4 Grannysmith apples, peeled and cored

First, dice the other half of the onion. Sautee in a small amount of oil or butter until translucent, and set aside. In the same pan, also sautee apples, diced, in a small amount of oil or butter until tender and sweet, but not soft. Set aside with onions.

Cheddar Filling

18 oz Milk
1 tbsp Sugar
1 oz Corn starch
1 Egg
1 Egg yolk
7 oz Light cream
12 oz Cheddar, grated
1 tsp Cayenne pepper
2 tsp Nutmeg
18-20 leaves Fresh sage, finely chopped
Salt and pepper, to taste

In a medium sauce pan, bring milk and sugar to a boil. In a medium bowl, combine corn starch, egg, egg yolk, and light cream and whisk until combined. When milk has boiled, remove from heat and temper starch mixture by slowly pouring in milk while simultaneously whisking. Return mixture to stove, and bring back to a boil. Cook for 3 minutes, until thickened. Remove from heat and add cheddar, mixing until melted. Add remaining seasonings.

To Assemble:

Rolled dough

Divide dough in half. Roll out half of crust to an 1/8 inch thickness. Line your chosen pie dish wish dough, and press into bottom and sides very gently. “Dock” the bottom of the dough by piercing with the prongs of a fork.  Return to the refrigerator or freezer for an additional 15 minutes before filling.

Combine apples, onions, and chicken with cheddar filling. Remove second half of dough from fridge and roll out for the top of the pie. Remove pie crust from fridge and fill with chicken, apples, and cheddar. Cover with remaining dough, and press down on edges to seal. Cut along edges to remove excess dough. Use fingers or fork to press down and seal the layers of dough.
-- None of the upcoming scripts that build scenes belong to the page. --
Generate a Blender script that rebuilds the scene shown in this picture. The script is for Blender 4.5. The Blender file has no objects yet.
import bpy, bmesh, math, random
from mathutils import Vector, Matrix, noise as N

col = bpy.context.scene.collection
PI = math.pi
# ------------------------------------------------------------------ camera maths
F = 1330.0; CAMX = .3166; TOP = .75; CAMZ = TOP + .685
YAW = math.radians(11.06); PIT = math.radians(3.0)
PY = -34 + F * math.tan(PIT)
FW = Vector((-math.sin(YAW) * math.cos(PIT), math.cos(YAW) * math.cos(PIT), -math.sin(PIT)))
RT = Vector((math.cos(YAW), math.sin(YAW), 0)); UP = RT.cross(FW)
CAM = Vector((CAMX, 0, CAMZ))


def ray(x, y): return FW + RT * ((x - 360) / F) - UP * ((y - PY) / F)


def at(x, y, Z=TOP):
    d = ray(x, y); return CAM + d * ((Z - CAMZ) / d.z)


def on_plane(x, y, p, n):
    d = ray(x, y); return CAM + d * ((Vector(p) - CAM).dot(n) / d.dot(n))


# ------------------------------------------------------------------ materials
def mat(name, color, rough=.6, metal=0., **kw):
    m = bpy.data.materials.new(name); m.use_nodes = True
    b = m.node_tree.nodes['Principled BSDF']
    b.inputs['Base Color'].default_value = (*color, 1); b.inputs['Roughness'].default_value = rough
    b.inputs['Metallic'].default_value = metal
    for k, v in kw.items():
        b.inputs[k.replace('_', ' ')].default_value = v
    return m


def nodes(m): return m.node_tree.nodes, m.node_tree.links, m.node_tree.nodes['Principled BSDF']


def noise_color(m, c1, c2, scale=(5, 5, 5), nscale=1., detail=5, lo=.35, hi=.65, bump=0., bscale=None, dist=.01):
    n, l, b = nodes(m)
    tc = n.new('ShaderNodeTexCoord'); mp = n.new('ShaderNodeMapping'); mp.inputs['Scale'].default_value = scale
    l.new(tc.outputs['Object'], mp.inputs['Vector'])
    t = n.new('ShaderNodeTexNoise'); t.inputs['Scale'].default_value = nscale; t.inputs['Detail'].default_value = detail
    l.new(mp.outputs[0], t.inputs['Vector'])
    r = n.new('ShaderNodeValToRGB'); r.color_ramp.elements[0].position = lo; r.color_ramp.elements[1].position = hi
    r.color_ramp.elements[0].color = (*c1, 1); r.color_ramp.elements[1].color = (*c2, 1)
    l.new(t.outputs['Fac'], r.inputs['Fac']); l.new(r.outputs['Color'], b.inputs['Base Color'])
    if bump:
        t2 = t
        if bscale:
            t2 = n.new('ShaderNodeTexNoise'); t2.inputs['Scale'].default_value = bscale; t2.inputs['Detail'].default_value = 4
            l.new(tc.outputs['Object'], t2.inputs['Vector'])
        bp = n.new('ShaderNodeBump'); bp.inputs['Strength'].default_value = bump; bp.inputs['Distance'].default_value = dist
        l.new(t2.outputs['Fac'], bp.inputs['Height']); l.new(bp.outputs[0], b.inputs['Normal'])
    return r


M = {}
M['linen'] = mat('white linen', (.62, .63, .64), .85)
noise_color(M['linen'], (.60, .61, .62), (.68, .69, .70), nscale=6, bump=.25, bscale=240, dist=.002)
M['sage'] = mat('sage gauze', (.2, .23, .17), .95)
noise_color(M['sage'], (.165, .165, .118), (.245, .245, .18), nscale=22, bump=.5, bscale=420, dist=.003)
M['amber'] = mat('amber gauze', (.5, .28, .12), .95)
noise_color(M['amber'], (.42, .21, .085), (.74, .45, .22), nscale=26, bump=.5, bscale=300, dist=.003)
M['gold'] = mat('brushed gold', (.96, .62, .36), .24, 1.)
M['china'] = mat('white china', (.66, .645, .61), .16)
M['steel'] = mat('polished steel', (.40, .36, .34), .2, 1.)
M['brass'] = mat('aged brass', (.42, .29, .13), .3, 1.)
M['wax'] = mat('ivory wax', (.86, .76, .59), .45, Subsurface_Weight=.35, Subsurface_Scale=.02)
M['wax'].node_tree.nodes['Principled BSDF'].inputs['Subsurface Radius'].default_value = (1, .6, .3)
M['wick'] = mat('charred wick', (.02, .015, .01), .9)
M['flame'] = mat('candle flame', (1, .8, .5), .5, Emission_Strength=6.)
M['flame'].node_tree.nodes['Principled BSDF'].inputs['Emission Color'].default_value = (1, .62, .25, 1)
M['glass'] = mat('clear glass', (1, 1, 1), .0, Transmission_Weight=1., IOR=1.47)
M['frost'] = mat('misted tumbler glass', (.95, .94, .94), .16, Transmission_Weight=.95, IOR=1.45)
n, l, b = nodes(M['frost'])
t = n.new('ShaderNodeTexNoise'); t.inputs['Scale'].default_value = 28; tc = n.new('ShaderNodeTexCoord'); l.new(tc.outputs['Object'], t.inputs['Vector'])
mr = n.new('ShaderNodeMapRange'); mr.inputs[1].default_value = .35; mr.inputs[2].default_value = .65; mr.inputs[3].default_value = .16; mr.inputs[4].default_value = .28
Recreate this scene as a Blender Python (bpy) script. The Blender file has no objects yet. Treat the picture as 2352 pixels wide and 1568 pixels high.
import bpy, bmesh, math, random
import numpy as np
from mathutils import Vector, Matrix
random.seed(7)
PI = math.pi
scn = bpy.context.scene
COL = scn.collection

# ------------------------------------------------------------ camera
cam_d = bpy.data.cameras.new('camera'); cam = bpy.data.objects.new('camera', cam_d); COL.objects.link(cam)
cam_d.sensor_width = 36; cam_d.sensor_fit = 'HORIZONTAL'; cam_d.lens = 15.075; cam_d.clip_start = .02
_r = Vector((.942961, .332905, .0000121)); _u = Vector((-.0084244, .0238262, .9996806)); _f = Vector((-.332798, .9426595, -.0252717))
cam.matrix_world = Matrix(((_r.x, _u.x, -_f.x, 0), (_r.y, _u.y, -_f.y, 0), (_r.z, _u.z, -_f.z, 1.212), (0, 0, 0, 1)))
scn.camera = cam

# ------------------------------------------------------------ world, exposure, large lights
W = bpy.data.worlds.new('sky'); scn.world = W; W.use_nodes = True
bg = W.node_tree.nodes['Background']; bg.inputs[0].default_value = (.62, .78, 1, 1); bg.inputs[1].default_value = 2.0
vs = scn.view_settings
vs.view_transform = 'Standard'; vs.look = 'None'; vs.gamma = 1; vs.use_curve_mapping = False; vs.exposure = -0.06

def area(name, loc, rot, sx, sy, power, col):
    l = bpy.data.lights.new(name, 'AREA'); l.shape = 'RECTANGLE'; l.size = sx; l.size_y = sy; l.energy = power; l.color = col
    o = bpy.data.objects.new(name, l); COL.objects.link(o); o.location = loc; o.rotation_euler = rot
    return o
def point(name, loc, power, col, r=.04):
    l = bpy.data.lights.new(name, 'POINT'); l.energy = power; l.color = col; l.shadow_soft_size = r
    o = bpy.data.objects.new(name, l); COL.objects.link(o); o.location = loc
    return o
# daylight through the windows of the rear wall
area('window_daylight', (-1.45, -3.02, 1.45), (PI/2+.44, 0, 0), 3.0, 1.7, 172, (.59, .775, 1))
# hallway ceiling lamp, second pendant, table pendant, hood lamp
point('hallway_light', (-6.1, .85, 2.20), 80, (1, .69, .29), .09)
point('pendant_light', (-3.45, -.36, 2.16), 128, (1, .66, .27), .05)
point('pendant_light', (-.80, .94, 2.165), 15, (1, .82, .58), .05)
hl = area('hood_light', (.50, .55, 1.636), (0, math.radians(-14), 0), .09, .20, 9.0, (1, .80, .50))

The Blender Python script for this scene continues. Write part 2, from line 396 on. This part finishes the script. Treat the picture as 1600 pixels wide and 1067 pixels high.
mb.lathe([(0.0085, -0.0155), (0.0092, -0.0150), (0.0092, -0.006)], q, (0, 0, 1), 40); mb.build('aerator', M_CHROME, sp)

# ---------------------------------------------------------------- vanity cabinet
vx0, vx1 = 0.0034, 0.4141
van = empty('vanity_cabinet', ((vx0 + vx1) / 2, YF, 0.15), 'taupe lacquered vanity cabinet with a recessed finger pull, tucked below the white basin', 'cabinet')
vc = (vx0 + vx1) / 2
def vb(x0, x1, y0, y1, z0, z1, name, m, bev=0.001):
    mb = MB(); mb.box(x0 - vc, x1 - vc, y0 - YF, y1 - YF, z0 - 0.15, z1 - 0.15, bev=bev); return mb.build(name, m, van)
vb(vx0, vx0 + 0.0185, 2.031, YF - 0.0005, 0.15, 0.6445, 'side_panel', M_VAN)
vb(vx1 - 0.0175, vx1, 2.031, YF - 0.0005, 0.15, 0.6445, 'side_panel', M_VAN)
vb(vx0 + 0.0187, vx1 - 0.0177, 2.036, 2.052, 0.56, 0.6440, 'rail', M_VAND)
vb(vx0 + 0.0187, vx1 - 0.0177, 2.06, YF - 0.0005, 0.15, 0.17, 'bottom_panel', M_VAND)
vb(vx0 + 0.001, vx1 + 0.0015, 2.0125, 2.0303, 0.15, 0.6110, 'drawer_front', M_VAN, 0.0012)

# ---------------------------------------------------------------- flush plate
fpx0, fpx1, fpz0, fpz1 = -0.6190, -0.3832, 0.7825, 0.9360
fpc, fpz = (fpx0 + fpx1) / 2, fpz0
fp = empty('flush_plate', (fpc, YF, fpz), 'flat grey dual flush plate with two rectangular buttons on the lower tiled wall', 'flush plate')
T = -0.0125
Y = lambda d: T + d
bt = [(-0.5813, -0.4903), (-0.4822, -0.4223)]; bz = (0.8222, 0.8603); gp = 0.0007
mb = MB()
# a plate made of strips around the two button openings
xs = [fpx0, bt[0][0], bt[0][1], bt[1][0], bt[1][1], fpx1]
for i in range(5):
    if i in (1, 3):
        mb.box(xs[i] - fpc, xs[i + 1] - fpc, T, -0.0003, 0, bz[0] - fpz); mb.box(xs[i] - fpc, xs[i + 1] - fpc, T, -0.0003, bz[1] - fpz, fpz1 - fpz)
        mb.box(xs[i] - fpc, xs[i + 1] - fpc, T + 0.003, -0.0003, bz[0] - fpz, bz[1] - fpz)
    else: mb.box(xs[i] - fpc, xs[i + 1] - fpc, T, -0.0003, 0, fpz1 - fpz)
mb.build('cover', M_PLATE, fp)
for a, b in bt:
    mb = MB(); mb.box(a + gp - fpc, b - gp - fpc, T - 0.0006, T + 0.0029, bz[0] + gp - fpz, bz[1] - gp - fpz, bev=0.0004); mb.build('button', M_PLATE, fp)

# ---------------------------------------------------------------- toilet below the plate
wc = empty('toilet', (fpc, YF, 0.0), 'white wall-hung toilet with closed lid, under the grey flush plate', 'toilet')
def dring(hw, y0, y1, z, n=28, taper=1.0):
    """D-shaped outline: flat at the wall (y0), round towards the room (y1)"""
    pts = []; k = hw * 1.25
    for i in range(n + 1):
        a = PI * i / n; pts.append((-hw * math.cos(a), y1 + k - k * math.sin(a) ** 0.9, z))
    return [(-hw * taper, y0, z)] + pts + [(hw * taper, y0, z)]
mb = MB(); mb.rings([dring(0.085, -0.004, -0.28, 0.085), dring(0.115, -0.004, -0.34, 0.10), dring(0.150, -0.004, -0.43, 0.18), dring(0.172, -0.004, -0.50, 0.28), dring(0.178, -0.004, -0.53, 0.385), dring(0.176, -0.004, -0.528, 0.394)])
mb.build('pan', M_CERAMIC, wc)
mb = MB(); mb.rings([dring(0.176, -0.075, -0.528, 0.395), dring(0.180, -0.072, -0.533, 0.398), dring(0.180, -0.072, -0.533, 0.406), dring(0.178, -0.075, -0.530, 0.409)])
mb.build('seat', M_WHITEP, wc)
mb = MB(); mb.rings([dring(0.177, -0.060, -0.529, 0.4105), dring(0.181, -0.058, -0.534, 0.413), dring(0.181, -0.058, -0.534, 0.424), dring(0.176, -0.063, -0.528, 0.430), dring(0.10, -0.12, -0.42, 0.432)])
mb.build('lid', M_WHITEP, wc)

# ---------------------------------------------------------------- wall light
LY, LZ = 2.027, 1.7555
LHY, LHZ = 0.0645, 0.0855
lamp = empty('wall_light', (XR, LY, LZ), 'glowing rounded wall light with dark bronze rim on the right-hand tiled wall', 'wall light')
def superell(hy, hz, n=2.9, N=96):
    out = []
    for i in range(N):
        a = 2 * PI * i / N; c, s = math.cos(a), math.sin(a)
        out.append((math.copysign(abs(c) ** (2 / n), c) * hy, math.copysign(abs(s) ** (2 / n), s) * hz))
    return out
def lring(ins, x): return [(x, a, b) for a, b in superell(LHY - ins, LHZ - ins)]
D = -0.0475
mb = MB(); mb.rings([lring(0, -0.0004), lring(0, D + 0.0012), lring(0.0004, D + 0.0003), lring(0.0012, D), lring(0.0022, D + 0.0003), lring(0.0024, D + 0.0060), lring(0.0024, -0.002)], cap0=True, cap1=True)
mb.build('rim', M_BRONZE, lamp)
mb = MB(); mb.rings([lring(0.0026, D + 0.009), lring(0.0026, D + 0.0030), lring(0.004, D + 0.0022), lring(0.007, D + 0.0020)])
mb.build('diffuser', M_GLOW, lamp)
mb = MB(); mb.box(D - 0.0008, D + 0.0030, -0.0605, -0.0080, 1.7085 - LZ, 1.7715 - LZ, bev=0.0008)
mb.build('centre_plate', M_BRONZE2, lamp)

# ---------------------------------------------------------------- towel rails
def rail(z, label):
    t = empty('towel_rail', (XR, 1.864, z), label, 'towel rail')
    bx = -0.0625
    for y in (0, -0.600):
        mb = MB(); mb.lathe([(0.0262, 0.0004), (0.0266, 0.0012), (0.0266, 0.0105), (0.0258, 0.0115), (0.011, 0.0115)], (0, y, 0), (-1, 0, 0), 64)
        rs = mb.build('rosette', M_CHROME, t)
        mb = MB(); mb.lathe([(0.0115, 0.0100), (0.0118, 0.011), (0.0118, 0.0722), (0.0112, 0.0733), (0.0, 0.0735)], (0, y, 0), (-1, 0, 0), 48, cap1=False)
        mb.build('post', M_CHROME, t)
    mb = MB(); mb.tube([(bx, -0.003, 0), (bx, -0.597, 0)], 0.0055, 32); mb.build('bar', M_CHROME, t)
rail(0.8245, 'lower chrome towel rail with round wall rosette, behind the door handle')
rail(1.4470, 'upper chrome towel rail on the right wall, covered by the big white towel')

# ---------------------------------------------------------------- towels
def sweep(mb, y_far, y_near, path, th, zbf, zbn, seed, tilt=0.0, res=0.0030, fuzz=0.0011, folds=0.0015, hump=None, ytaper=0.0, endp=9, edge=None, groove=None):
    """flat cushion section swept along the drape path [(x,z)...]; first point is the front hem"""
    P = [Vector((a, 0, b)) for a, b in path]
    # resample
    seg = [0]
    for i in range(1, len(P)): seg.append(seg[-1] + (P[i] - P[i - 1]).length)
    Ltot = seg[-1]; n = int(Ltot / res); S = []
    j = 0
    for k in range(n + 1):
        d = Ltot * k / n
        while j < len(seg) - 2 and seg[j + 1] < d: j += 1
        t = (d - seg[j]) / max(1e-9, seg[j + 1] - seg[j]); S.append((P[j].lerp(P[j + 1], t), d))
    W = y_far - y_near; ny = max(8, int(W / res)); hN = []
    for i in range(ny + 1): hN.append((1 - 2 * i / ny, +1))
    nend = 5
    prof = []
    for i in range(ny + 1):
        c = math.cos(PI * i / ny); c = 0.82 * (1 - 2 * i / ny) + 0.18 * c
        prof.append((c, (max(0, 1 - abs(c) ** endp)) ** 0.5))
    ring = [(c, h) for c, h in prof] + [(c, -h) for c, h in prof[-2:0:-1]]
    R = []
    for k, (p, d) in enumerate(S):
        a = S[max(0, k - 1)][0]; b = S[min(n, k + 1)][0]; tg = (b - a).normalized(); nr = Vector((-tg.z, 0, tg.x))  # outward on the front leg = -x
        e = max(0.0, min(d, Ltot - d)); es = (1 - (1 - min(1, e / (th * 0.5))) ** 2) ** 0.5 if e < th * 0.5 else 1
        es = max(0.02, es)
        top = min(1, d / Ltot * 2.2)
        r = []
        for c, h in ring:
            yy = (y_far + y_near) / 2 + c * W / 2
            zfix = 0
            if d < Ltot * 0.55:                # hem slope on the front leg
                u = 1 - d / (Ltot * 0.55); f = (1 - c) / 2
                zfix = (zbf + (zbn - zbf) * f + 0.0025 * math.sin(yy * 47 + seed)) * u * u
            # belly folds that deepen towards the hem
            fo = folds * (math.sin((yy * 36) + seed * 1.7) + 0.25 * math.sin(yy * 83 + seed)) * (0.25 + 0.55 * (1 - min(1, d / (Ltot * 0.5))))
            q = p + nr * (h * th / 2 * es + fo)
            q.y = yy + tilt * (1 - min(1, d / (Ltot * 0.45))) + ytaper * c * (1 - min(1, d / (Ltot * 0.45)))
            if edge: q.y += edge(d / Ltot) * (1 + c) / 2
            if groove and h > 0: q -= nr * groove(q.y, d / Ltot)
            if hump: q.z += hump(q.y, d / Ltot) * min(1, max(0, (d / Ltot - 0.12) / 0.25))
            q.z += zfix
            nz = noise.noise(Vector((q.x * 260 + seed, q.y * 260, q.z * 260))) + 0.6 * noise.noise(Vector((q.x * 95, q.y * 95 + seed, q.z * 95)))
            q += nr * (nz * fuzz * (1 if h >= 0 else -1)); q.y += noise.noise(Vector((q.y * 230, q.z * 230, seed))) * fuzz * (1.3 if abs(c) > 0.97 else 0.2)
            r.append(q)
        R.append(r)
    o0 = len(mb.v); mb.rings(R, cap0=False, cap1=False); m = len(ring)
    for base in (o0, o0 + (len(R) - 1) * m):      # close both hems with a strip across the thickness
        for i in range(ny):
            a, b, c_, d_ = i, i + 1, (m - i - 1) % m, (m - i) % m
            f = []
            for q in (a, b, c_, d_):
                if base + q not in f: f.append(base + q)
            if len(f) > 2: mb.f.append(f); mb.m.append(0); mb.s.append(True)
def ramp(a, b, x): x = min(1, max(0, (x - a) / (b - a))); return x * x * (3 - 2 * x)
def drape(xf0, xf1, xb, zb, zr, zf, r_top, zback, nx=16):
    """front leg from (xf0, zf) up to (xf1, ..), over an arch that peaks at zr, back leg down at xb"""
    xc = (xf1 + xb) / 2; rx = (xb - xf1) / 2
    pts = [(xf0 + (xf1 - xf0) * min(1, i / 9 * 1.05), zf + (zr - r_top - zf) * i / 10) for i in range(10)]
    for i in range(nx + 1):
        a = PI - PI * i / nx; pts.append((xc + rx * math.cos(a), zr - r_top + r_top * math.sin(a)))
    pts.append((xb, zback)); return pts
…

Brush the dough with an egg wash (either whole egg or egg mixed with water) and cut slits in the top of dough. Make them nicer than mine.

Place pie in the middle of oven. Close door, and lower oven temperature to 375°F. Bake for about 30-40 minutes, or until crust is a deep, golden brown, turning the pie in the oven halfway through baking. Allow to cool 10-15 minutes before serving. Hint: Spinach and fennel salad is a good friend to this pie.